An image (NASA, ESA, CSA, STScI. Image processing: Alyssa Pagan (STScI)) captured by the James Webb Space Telescope portrays Arp 220, a galaxy that is the result, still not fully completed, of a galaxy merger. Intense processes are ongoing within this new galaxy as a consequence, starting with a remarkable star formation activity. X-ray emissions detected by other instruments suggest the presence of an active galactic nucleus. These are activities connected to its nature as an ultraluminous infrared galaxy (ULIRG) whose emissions allowed Webb to capture many new details.
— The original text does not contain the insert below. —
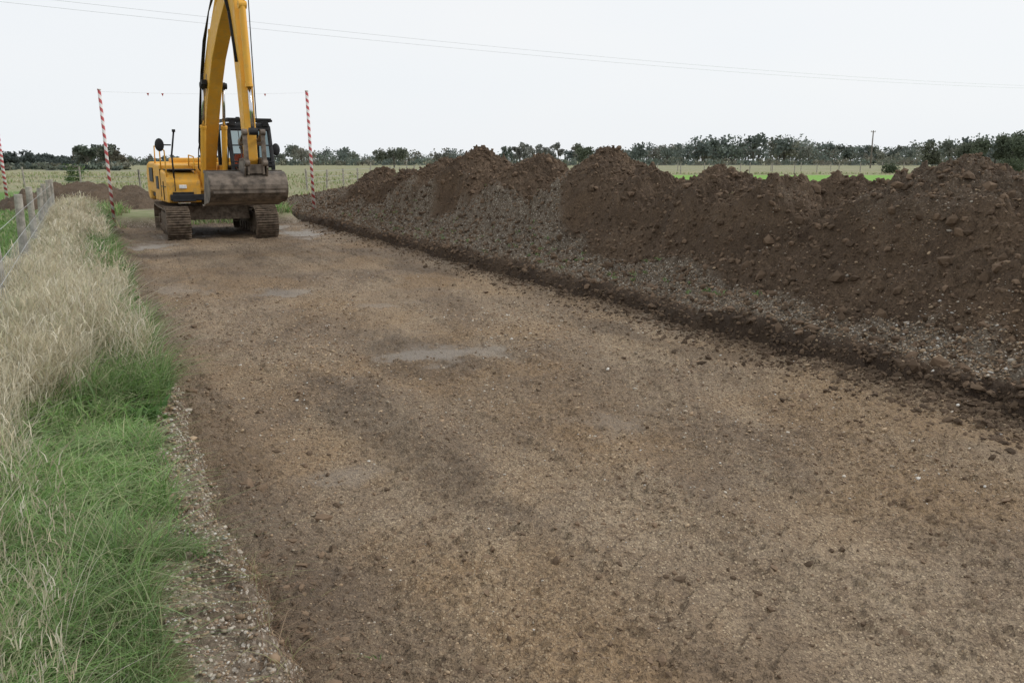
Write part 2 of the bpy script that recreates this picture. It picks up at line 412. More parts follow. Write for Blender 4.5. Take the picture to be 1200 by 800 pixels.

Many examples of galaxy mergers in various stages are known and among them, Arp 220 is a case where that process is almost completed. Astronomers studied this galaxy about 250 million light years from Earth with many instruments to try to understand the final consequences of a galaxy merger between two spiral galaxies whose beginning was estimated at about 700 million years ago.
Arp 220’s extreme infrared brightness, estimated at over a trillion suns, made it an ideal object of study with instruments that are sensitive in that electromagnetic band such as the Hubble Space Telescope in recent decades and now with the James Webb Space Telescope as well.
The merger between two galaxies can generate shock waves due to the gravitational effects exerted on the clouds of gas and dust inside them. The consequence is the triggering of new star formation processes. In Arp 220, this type of process was intense making the new galaxy of the type called starburst exactly due to the remarkable star formation.
About 200 large star clusters were spotted in a region about 5,000 light-years across. They were formed thanks to an enormous amount of gas, estimated at an order of magnitude similar to that of the entire Milky Way concentrated in a volume that is very small from an astronomical point of view.
Arp 220 is the most common designation for this galaxy and derives from its inclusion in the atlas of peculiar galaxies by astronomer Halton Arp. That inclusion is due to the fact that its shape hasn’t reached a new equilibrium yet, so is still irregular. The two cores of the original galaxies are still separated and we see them about 1,200 light-years apart. Each of them has a star-forming ring that the James Webb Space Telescope detects thanks to their strong infrared emissions.
James Webb Space Telescope’s The Near-Infrared Camera (NIRCam) and Mid-Infrared Instrument (MIRI) instruments captured many new details that are useful to astronomers to better understand the processes in the final phase of the galaxy merger in progress in Arp 220. The intense star formation has been under study for years thanks to previous observations and the new images of the central area of the new galaxy will help to understand if it actually contains an active galactic nucleus and if that’s the case if the merger contributed to the activity of one of the supermassive black holes of the progenitor galaxies.